A block of data
--------------------------------------------------
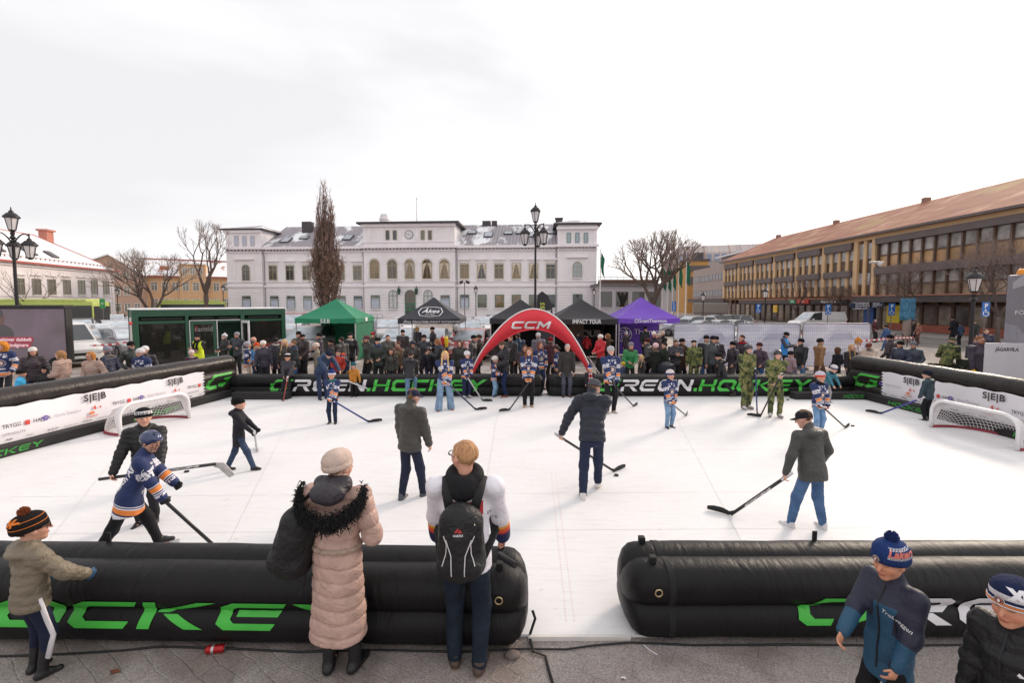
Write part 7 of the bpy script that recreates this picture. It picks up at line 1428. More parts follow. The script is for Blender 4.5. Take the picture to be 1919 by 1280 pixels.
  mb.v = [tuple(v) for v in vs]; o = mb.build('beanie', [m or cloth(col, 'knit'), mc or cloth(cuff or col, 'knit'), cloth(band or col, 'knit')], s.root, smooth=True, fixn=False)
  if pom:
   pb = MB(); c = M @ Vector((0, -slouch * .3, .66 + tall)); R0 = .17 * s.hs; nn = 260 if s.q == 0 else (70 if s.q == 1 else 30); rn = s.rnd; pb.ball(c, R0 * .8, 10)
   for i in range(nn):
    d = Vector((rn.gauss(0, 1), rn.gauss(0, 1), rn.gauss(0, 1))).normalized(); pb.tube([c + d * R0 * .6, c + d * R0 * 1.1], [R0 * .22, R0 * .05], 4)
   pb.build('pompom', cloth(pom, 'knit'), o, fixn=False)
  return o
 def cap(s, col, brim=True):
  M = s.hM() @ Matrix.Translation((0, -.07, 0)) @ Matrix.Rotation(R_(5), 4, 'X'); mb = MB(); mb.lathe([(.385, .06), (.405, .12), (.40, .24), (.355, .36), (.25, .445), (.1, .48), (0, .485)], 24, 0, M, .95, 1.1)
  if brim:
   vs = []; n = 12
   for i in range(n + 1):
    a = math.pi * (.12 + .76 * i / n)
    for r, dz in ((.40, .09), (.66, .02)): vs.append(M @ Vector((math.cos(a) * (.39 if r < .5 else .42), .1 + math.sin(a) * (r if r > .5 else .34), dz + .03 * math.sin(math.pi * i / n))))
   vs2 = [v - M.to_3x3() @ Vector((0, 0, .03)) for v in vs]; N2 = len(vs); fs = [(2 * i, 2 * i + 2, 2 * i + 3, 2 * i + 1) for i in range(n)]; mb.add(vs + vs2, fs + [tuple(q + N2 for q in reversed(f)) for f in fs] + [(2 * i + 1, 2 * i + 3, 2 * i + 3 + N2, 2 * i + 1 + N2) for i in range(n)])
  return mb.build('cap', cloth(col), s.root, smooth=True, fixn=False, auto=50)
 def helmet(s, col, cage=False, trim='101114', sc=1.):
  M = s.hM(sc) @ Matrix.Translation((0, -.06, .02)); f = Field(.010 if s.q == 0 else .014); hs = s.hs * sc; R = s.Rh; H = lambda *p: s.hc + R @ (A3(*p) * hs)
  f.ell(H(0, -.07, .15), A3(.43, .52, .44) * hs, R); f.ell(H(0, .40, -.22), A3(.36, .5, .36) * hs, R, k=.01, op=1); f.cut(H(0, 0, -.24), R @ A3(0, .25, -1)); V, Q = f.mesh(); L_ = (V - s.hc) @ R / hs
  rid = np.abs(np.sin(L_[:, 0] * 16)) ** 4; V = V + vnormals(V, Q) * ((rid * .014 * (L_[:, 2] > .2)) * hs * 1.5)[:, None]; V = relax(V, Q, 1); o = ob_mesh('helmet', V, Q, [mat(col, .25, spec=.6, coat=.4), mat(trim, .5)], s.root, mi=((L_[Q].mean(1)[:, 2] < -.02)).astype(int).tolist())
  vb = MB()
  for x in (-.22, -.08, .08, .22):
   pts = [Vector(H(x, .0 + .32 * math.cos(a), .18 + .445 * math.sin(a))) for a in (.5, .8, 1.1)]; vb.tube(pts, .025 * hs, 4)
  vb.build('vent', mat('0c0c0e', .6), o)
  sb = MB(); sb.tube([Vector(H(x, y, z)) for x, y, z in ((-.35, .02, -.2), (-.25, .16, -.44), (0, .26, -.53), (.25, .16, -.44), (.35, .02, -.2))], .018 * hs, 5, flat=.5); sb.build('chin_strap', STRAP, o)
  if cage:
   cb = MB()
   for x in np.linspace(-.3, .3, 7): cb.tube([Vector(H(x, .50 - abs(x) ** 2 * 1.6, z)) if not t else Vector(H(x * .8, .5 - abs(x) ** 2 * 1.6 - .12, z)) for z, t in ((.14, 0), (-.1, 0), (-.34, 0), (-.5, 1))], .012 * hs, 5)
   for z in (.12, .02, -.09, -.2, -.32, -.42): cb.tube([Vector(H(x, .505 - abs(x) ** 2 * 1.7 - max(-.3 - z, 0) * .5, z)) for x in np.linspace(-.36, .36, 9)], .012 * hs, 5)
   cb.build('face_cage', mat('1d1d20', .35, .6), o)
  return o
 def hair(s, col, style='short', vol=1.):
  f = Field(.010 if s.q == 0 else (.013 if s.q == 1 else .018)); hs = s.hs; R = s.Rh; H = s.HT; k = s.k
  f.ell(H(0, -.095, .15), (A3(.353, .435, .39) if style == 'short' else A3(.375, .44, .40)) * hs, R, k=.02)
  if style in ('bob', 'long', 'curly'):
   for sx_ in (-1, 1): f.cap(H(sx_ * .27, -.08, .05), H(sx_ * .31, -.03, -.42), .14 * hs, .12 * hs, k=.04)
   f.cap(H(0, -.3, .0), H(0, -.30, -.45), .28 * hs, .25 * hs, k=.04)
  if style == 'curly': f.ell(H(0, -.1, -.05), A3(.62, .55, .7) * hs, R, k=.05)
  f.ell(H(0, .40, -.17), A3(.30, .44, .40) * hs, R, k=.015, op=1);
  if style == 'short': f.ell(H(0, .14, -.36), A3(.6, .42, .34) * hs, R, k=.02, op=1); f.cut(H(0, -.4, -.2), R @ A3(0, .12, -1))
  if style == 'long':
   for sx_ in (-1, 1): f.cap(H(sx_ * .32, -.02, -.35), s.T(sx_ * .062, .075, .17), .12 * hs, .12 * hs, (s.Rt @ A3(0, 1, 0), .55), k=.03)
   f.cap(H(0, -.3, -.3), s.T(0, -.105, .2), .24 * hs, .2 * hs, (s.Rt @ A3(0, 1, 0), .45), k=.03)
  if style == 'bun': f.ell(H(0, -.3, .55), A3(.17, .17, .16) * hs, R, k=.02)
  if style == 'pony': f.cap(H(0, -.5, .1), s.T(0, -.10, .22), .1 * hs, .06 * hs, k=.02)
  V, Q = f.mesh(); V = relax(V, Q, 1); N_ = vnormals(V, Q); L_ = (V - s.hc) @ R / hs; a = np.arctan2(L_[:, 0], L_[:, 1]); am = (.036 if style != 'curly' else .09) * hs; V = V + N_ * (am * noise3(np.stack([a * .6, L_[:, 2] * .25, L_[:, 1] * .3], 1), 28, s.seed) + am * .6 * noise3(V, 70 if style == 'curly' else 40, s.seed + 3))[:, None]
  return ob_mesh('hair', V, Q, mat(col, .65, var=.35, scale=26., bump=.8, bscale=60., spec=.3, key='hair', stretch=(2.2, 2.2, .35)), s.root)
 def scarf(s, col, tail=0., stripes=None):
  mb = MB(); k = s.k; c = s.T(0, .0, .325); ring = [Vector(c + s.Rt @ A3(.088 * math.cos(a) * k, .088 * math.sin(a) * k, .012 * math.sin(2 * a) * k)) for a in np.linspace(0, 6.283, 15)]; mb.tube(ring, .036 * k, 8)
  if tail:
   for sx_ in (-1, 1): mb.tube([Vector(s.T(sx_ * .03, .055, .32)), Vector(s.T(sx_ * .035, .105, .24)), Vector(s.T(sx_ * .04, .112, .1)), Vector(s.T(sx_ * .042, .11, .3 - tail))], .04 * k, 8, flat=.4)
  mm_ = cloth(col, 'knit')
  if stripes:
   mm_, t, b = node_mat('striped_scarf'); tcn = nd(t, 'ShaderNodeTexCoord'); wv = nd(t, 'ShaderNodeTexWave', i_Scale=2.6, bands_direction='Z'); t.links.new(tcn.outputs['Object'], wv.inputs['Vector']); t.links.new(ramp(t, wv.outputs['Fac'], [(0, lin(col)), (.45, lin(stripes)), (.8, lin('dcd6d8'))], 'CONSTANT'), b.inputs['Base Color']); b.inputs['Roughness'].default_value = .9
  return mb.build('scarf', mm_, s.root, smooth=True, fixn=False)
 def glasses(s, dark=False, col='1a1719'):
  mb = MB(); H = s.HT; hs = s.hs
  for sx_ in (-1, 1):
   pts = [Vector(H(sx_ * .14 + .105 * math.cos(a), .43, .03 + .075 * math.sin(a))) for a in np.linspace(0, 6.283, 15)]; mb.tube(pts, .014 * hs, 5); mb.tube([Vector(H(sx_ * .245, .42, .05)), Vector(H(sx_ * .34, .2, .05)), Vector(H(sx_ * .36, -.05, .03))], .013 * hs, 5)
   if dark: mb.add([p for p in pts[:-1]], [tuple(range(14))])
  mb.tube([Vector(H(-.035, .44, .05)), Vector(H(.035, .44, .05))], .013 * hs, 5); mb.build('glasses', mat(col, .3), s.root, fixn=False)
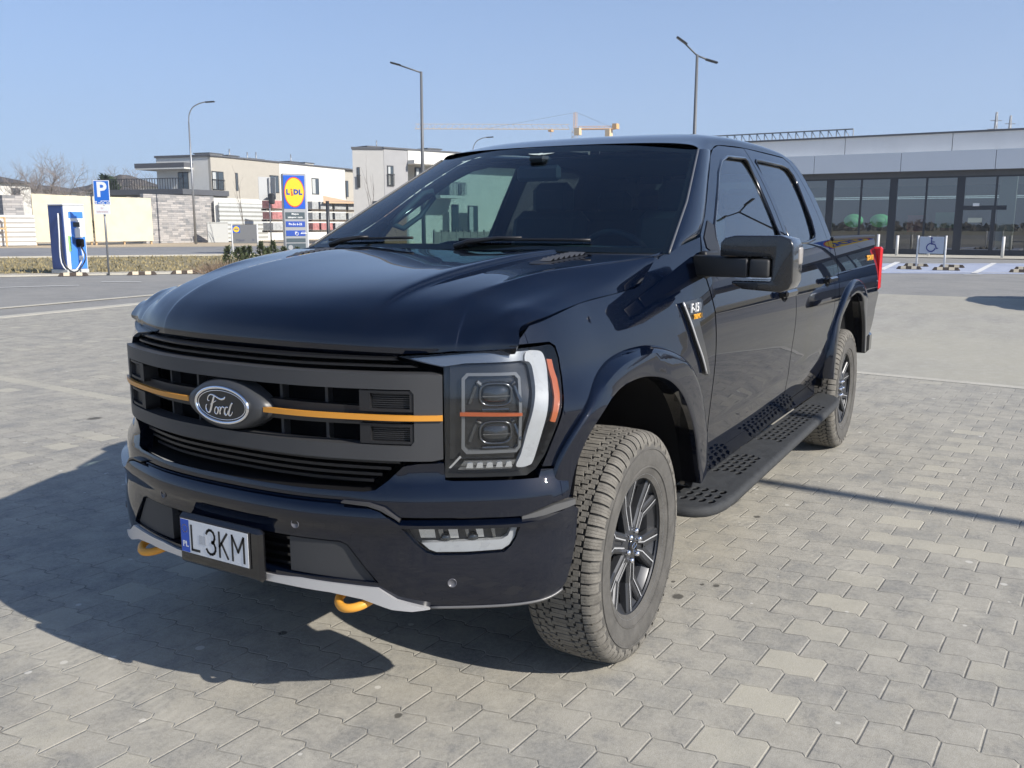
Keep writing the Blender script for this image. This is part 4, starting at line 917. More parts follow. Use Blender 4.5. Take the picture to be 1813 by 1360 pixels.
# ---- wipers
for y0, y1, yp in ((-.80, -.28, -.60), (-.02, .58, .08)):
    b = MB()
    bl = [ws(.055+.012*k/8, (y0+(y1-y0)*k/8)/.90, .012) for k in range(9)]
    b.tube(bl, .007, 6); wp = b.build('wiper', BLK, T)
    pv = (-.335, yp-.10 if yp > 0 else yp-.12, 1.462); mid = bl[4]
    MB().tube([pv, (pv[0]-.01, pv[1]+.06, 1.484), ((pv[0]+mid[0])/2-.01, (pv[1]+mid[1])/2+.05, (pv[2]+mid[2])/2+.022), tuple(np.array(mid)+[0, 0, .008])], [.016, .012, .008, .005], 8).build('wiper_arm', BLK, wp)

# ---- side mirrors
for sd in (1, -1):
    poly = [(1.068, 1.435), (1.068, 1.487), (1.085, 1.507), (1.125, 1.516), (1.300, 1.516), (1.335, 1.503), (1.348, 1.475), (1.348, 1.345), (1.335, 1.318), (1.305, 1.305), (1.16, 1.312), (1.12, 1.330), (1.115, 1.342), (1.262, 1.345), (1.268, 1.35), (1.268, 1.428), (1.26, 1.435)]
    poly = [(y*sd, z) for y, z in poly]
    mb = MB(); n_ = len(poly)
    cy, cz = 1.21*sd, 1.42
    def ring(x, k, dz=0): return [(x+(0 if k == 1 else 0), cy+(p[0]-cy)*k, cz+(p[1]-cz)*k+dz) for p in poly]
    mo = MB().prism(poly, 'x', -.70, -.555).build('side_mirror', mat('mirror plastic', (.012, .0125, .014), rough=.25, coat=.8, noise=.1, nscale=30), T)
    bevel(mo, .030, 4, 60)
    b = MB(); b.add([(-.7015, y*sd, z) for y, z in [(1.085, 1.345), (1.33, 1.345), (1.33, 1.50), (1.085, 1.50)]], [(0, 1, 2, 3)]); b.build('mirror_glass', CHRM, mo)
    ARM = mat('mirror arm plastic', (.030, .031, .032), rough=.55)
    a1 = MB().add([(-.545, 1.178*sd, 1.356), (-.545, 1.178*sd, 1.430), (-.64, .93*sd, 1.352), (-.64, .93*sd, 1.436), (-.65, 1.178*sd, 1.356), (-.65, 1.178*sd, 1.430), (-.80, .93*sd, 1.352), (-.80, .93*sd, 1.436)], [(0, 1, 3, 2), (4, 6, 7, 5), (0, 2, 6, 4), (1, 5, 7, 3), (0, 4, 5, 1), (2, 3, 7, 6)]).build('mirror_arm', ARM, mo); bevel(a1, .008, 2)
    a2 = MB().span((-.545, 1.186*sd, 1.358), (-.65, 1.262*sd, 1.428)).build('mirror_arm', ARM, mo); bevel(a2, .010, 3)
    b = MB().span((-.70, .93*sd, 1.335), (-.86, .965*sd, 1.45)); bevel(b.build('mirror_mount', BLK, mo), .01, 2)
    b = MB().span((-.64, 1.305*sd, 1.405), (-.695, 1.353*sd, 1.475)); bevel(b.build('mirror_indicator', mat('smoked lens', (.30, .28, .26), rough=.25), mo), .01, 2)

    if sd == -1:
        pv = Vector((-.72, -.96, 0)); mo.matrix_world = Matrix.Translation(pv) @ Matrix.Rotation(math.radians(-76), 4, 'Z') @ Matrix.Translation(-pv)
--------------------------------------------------
What is expected: Which lines above hold the word "picture"? Copy each of them.

The result:
Write part 7 of the bpy script that recreates this picture. It picks up at line 1428. More parts follow. The script is for Blender 4.5. Take the picture to be 1919 by 1280 pixels.
Keep writing the Blender script for this image. This is part 4, starting at line 917. More parts follow. Use Blender 4.5. Take the picture to be 1813 by 1360 pixels.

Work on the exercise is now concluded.